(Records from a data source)
-----
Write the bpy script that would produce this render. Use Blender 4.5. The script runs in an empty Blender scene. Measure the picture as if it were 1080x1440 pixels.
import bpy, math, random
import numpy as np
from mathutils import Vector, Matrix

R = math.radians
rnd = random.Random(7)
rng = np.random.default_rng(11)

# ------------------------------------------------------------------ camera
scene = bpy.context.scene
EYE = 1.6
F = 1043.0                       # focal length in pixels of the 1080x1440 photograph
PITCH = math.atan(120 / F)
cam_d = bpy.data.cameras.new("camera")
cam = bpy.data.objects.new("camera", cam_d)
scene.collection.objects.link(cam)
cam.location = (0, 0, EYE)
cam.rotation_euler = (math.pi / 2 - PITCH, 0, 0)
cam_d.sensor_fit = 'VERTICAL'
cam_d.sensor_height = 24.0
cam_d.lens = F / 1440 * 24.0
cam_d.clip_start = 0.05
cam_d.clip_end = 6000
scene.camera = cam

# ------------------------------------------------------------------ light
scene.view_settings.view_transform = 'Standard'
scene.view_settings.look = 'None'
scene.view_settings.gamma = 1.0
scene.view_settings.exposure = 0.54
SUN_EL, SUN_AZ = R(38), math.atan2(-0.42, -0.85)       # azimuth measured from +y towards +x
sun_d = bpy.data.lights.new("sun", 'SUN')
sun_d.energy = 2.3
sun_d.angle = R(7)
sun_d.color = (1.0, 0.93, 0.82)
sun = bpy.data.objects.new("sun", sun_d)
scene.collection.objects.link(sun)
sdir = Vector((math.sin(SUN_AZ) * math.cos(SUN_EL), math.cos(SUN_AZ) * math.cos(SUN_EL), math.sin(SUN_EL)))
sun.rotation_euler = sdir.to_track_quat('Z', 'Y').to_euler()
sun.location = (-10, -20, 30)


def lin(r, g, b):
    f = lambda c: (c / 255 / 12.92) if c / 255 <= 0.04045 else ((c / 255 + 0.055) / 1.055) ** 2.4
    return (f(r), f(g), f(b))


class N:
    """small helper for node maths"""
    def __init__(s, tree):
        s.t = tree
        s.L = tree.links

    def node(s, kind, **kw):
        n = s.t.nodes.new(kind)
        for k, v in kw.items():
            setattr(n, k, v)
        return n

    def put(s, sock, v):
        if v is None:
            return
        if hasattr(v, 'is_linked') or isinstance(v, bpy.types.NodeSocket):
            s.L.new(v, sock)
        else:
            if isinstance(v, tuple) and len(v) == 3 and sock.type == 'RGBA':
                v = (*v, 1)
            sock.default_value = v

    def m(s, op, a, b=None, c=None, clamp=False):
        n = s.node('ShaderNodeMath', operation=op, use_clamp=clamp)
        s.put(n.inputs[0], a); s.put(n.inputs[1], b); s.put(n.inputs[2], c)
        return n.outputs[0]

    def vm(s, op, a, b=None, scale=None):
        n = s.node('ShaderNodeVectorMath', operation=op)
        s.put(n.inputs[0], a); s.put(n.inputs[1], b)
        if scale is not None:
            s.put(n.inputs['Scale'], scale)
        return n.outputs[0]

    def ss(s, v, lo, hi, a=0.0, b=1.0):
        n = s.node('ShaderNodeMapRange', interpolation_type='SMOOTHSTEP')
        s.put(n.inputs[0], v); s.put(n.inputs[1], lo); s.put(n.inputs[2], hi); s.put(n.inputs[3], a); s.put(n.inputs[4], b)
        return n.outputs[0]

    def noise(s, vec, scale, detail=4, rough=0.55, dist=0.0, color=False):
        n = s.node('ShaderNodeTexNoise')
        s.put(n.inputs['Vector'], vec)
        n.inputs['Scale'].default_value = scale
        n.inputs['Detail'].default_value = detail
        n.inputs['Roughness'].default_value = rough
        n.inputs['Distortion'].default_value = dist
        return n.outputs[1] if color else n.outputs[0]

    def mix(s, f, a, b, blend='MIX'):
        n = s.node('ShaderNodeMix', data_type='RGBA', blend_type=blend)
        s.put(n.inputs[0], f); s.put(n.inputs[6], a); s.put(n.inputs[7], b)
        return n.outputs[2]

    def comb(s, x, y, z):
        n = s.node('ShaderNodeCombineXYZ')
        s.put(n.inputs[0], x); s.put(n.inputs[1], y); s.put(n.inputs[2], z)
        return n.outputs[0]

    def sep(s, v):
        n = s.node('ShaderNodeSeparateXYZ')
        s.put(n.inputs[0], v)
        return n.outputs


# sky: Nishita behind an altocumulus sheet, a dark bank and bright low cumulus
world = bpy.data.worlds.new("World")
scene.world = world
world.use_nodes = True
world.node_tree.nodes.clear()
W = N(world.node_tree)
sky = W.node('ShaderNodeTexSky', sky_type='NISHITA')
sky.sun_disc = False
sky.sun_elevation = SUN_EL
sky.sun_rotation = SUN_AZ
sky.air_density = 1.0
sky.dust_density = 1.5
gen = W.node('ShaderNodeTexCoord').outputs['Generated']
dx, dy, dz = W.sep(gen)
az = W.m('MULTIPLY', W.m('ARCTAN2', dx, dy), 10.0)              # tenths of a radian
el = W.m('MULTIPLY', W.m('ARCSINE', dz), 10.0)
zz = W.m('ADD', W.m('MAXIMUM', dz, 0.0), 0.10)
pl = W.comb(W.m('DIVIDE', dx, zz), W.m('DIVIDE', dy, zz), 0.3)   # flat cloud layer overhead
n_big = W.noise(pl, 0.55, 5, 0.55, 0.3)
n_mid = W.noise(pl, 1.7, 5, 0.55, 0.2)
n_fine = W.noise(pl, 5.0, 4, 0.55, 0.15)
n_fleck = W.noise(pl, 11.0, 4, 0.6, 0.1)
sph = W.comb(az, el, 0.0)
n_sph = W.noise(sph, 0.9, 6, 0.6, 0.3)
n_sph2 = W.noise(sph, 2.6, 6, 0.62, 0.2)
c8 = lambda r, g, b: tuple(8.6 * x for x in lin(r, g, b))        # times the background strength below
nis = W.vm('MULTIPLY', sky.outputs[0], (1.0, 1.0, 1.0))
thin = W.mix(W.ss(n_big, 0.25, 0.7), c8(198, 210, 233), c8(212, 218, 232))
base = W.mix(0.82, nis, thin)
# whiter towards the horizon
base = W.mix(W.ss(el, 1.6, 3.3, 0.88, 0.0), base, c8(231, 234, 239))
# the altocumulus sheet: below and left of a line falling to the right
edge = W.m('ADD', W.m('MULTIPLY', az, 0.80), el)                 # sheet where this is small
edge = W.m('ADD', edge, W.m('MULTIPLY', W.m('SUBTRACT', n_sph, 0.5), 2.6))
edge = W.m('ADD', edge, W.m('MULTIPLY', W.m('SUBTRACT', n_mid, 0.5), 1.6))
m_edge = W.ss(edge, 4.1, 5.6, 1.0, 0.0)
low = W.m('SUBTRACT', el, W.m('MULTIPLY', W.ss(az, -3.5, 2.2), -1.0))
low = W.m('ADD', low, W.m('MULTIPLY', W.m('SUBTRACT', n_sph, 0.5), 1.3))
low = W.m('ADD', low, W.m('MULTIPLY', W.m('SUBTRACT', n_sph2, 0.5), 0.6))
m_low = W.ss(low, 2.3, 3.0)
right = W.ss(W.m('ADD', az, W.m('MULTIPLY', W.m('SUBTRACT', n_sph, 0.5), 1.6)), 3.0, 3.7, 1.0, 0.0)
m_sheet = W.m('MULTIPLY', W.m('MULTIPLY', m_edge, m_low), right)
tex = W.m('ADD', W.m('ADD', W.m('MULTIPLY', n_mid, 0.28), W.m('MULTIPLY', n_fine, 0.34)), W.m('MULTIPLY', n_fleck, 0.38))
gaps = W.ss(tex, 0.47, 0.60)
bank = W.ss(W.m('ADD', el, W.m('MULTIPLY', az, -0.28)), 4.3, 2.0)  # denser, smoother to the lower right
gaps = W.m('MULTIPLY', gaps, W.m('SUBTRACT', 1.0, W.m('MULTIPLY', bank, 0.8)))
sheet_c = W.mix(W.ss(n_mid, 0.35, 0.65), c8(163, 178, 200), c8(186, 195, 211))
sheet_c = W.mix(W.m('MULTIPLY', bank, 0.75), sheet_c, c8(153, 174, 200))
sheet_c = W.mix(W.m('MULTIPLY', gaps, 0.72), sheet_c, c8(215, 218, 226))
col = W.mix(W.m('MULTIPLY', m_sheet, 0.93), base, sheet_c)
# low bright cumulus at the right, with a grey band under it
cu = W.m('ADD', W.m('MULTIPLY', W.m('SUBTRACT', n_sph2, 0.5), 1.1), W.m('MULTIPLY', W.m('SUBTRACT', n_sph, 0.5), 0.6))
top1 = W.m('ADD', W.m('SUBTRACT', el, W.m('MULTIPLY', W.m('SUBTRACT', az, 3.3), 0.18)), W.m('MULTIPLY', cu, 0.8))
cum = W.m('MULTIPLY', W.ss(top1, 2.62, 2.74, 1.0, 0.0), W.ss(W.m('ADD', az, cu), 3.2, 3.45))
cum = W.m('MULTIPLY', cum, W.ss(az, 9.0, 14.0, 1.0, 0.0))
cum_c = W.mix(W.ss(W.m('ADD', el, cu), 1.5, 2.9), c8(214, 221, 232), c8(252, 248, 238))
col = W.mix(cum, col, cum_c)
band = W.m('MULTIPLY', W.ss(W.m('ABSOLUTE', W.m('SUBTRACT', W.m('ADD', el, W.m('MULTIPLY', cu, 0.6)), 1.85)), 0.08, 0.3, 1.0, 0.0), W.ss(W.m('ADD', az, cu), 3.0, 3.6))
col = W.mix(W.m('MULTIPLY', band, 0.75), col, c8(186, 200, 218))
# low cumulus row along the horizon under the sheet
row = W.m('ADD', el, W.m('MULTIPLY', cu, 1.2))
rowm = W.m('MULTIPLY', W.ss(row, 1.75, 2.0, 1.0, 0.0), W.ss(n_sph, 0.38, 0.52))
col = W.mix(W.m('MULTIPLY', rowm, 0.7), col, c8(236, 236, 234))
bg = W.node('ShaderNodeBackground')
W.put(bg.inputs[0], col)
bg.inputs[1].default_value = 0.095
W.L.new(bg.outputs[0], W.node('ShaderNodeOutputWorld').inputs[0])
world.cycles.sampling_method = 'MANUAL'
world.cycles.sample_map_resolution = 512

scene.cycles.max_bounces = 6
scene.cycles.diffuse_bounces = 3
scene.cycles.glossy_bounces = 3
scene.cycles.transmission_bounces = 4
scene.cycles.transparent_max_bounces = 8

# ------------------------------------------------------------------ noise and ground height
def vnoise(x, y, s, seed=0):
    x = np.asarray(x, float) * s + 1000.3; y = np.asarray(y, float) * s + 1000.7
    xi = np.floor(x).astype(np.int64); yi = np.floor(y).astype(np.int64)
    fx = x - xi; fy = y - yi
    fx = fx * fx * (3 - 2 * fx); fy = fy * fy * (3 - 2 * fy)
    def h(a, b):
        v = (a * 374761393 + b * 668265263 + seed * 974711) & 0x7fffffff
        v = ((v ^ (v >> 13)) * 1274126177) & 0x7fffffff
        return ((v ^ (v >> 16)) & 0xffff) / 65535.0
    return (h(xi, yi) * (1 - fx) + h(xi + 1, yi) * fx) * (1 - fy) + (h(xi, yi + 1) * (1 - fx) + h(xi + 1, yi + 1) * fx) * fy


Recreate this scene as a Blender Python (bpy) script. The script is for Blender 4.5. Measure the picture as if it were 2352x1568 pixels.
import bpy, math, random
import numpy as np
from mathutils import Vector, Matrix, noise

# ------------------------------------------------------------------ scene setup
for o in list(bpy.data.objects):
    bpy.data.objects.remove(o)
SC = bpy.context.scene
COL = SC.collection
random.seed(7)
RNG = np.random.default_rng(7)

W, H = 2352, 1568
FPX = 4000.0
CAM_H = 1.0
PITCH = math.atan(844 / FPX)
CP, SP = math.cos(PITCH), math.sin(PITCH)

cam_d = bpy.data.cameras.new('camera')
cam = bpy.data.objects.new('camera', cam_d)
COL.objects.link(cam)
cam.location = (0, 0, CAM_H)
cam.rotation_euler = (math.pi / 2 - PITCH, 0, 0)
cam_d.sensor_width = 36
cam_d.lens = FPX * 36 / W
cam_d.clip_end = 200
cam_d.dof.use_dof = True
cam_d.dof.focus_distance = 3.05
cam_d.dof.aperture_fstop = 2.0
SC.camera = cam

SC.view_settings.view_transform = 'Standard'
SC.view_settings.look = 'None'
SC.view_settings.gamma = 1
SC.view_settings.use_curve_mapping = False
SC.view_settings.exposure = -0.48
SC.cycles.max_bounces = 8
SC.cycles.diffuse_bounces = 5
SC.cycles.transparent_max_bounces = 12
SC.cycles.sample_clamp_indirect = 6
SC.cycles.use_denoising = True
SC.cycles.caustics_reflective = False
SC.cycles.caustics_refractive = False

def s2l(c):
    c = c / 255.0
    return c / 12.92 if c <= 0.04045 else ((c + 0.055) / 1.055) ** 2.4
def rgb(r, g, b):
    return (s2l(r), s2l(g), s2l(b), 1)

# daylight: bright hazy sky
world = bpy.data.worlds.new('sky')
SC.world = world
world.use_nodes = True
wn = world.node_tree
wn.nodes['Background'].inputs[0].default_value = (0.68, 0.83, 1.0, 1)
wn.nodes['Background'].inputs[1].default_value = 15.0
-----
> _TASK_: Produce only the lines from the line containing "Recreate this scene" through the line containing "SC.cycles.caustics_refractive = False", inclusive of both, exactly as they stand in the entries above.

> _WRITTEN SOLUTION_:
Recreate this scene as a Blender Python (bpy) script. The script is for Blender 4.5. Measure the picture as if it were 2352x1568 pixels.
import bpy, math, random
import numpy as np
from mathutils import Vector, Matrix, noise

# ------------------------------------------------------------------ scene setup
for o in list(bpy.data.objects):
    bpy.data.objects.remove(o)
SC = bpy.context.scene
COL = SC.collection
random.seed(7)
RNG = np.random.default_rng(7)

W, H = 2352, 1568
FPX = 4000.0
CAM_H = 1.0
PITCH = math.atan(844 / FPX)
CP, SP = math.cos(PITCH), math.sin(PITCH)

cam_d = bpy.data.cameras.new('camera')
cam = bpy.data.objects.new('camera', cam_d)
COL.objects.link(cam)
cam.location = (0, 0, CAM_H)
cam.rotation_euler = (math.pi / 2 - PITCH, 0, 0)
cam_d.sensor_width = 36
cam_d.lens = FPX * 36 / W
cam_d.clip_end = 200
cam_d.dof.use_dof = True
cam_d.dof.focus_distance = 3.05
cam_d.dof.aperture_fstop = 2.0
SC.camera = cam

SC.view_settings.view_transform = 'Standard'
SC.view_settings.look = 'None'
SC.view_settings.gamma = 1
SC.view_settings.use_curve_mapping = False
SC.view_settings.exposure = -0.48
SC.cycles.max_bounces = 8
SC.cycles.diffuse_bounces = 5
SC.cycles.transparent_max_bounces = 12
SC.cycles.sample_clamp_indirect = 6
SC.cycles.use_denoising = True
SC.cycles.caustics_reflective = False
SC.cycles.caustics_refractive = False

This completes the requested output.